2017 Appraiser Trends Study by NAR

There’s been a lot of talk within the industry about appraisals lately, especially on issues like turnaround times, higher and/or “rush fees,” and the challenge of bringing new appraisers into the profession. The National Association of REALTORS® (NAR) just wrapped up a survey of appraisers to get their take and the results offer some fresh evidence on what’s driving this conversation. In total, 2,248 appraisers completed the survey. Most questions, however, were asked only of appraisers who currently work in the field of who have done so during the past year, resulting in a sample size of 2,116. Below is a glimpse of the survey findings.

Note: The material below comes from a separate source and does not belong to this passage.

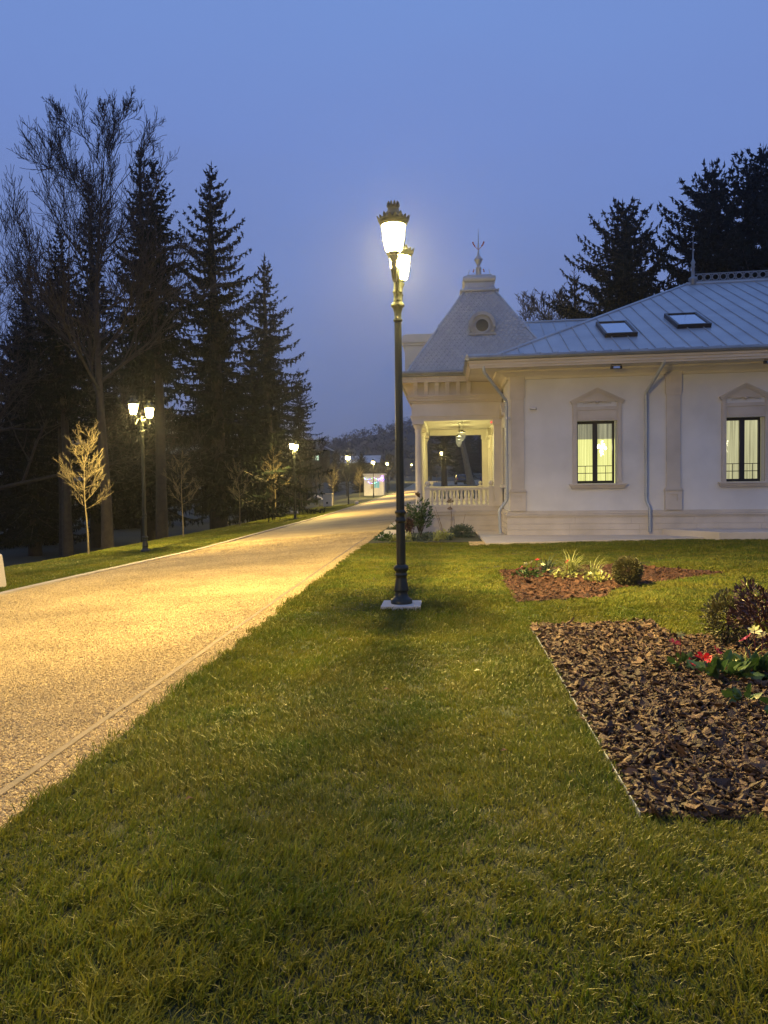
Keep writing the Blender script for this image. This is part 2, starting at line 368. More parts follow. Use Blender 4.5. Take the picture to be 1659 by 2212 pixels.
for x, y, lb in far:
    o = copy_tree(proto); o.location = (x, y, gz(x, y)); o['label'] = lb
for o in [o for o in bpy.data.objects if o.name.startswith('street_lamp')]: o.rotation_euler.z = 0

# ------------------------------------------------------------------ villa
YF = 20.72; KS = .07
SK = lambda x, y, z: (x, y - KS * (x - 1.6), z)
villa = empty('villa', (1.7, YF, 0), 'white single storey villa with a zinc roof, pyramid turret and veranda', 'villa')
villa['_origin'] = [1.7, YF, 0]
def part(mb, name, m, parent=villa, sk=True, bevel=0, label=None): return mb.build(name, m, parent, SK if sk else None, bevel, label)

def holed(mb, x0, x1, z0, z1, holes, y, depth):
    xs = sorted({x0, x1} | {h[0] for h in holes} | {h[1] for h in holes}); zs = sorted({z0, z1} | {h[2] for h in holes} | {h[3] for h in holes})
    for i in range(len(xs) - 1):
        for j in range(len(zs) - 1):
            cx, cz = (xs[i] + xs[i + 1]) / 2, (zs[j] + zs[j + 1]) / 2
            if any(h[0] < cx < h[1] and h[2] < cz < h[3] for h in holes): continue
            mb.quad((xs[i], y, zs[j]), (xs[i + 1], y, zs[j]), (xs[i + 1], y, zs[j + 1]), (xs[i], y, zs[j + 1]))
    for a, c, d, e in holes:
        for p, q in (((a, d), (a, e)), ((a, e), (c, e)), ((c, e), (c, d)), ((c, d), (a, d))):
            mb.quad((p[0], y, p[1]), (q[0], y, q[1]), (q[0], y + depth, q[1]), (p[0], y + depth, p[1]))
WIN = [(3.47, 4.49), (7.19, 8.12), (10.95, 11.9)]
XR = 22.; XW = 1.70; YB = 36.
b = MB(); holed(b, XW, XR, .6, 4.42, [(a, c, 1.40, 3.05) for a, c in WIN], YF, .24)
b.quad((XW, YF, .6), (XW, YF, 4.42), (XW, YB, 4.42), (XW, YB, .6))
b.quad((XR, YF, 0), (XR, YB, 0), (XR, YB, 4.42), (XR, YF, 4.42)); b.quad((XW, YB, 0), (XW, YB, 4.42), (XR, YB, 4.42), (XR, YB, 0))
part(b, 'wall', M['plaster'])
# plinth of stone courses
b = MB(); XE = 1.63
for z0, z1, d in ((-.1, .178, .075), (.186, .338, .07), (.346, .52, .065)):
    x = XE; i = 0
    while x < 20:
        L = 1.35 + .5 * ((i * 37 + int(z0 * 100)) % 7) / 7; i += 1
        b.box(x + .0015, min(x + L, 20) - .0015, YF - d, YF + .1, z0, z1); x += L
    b.box(XE + .075 - d, XE + .3, YF - d + .002, YF + 2.2, z0 + .001, z1 - .001)
b.box(XE + .012, 20, YF - .055, YF + .1, .17, .53)
b.box(XE - .01, 20, YF - .085, YF + .1, .525, .56); b.box(XE - .03, 20, YF - .105, YF + .1, .563, .6); b.box(XE, 20, YF - .07, YF + .1, .603, .655); b.box(XE + .03, 20, YF - .045, YF + .1, .655, .69)
b.box(XE - .012, XE + .3, YF - .08, YF + 2.2, .526, .602); b.box(XE + .02, XE + .3, YF - .05, YF + 2.2, .602, .688)
part(b, 'plinth', M['stone'], bevel=.004)

def pilaster(x0, x1, y):
    b = MB(); mid = (x0 + x1) / 2
    b.box(x0 + .035, x1 - .035, y - .06, y + .05, 1.27, 3.75)
    # base block with sunk panel
    pz0, pz1, pa, pc = .93, 1.10, mid - .09, mid + .09
    holed(b, x0, x1, .691, 1.19, [(pa, pc, pz0, pz1)], y - .09, .025)
    b.quad((pa, y - .065, pz0), (pc, y - .065, pz0), (pc, y - .065, pz1), (pa, y - .065, pz1))
    b.quad((x0, y, .691), (x0, y - .09, .691), (x0, y - .09, 1.19), (x0, y, 1.19)); b.quad((x1, y - .09, .691), (x1, y, .691), (x1, y, 1.19), (x1, y - .09, 1.19))
    for z0, z1, d in ((1.19, 1.215, .115), (1.218, 1.245, .1), (1.245, 1.27, .085)): b.box(x0 - d + .09, x1 + d - .09, y - d, y + .02, z0, z1)
    # capital block
    b.box(x0 + .01, x1 - .01, y - .085, y + .02, 3.72, 4.28); b.prism([(x0 + .035, 3.66), (x1 - .035, 3.66), (x1 - .01, 3.72), (x0 + .01, 3.72)], y - .08, y, 'y')
    b.box(mid - .085, mid + .085, y - .10, y - .08, 4.0, 4.14)
    return b
part(pilaster(1.72, 2.13, YF), 'pilaster', M['stone'], bevel=.003)
for x0 in (5.68, 9.45): part(pilaster(x0, x0 + .42, YF), 'pilaster', M['stone'], bevel=.003)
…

  • Training is a real issue. Few seasoned appraisers are doing it, and those who do often do so for no pay. One challenge highlighted is the unwillingness of lenders to accept appraisals performed in part by a trainee, as well as concerns with liability. Fewer than 20 percent of appraisers will train others.

    Training Appraisers
    2017 Appraiser Trends Study by NAR


  • Appraisers are working to address turnaround time: But there’s less willingness to perform FHA/VA loans. Appraisers also complained of lower compensation from bank-owned asset management companies, or AMCs, as opposed to work done for law firms, lenders, and independent AMCs.
    Fees Per Channel
    2017 Appraiser Trends Study by NAR


  • Dissatisfaction with the profession is high as challenges with FHA, others persist:The average tenure of an appraisal hovered around 22 years, but roughly 10 percent of respondents said they may leave the field within 5 years. Frustrations with regulatory burdens and insufficient compensation are the top two reasons cited for a desire to leave. NAR has worked with FHA closely to address some of these concerns, and those conversations are ongoing.

William E Brown, President for NAR stated:

“The work of an appraiser is indispensable to our industry. Appraisers provide the credible, outside opinion on a property value that agents, lenders, and ultimately the consumer depend on to guide them through a transaction. If the regulatory burdens holding appraisers back go unaddressed, the challenge of providing that timely appraisal will only get worse. We have to work together as an industry to clear the way for appraisers to continue doing their good work while building an environment that encourages talented newcomers to get in the game.”

Click Here to view the full report of survey results. Bottom line, if there is an appraiser “shortage” in certain markets, the combination of lack of training and dissatisfaction among those currently in the profession may be something to watch.